August is National Women’s Suffrage month, commemorating the long struggles women faced for the right to vote, gained through the ratification of the 19th Amendment to the U.S. Constitution on Aug. 26, 1920.
The struggles began before the Civil War (1861-1865) when women began to speak out publicly against slavery as early as 1830. The women, including Elizabeth Cady Stanton, Lucretia Mott, and freed slave Sojourner Truth, were joined by a few men like Frederick Douglass in speaking against slavery. Black women had formed anti-slavery and women’s rights societies by 1832.

In New York, Stanton, Mott and Matilda Joslyn Gage observed how Iroquois women wore comfortable dress allowing them to be active, had main rights to the children they bore, and were respected by the men.
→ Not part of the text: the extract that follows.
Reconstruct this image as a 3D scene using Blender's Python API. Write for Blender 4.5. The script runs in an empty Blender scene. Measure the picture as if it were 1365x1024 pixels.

Women worked as co-equals in government and leadership.

These Nations and the abolition movement provided the model for designing the first national women’s rights meeting in Seneca Falls, New York, in 1848. At the meeting, 68 women and 32 men signed the Declaration of Sentiments, stating equal rights, including the right for women to vote.

Until the Civil War, there had been agreement among abolitionists and suffragists to work for a suffrage amendment to the U.S. Constitution for all women. After the Civil War ended, Congress passed the 15th Amendment to the Constitution, granting Black men the right to vote, but failing to extend voting rights to women.

At that point some white suffragists, Stanton and Susan B. Anthony, became determined to campaign for white women to gain the right to vote, while others, Mott and Lucy Stone, continued to support the universal right for all women to vote.

New suffrage groups formed; one focused on a federal amendment to the Constitution and another worked on a state by state approach. Meanwhile, some states introduced voter suppression laws, such as poll taxes and literacy tests, to prevent black men from voting and white supremacists organized lynch mobs against Black citizens.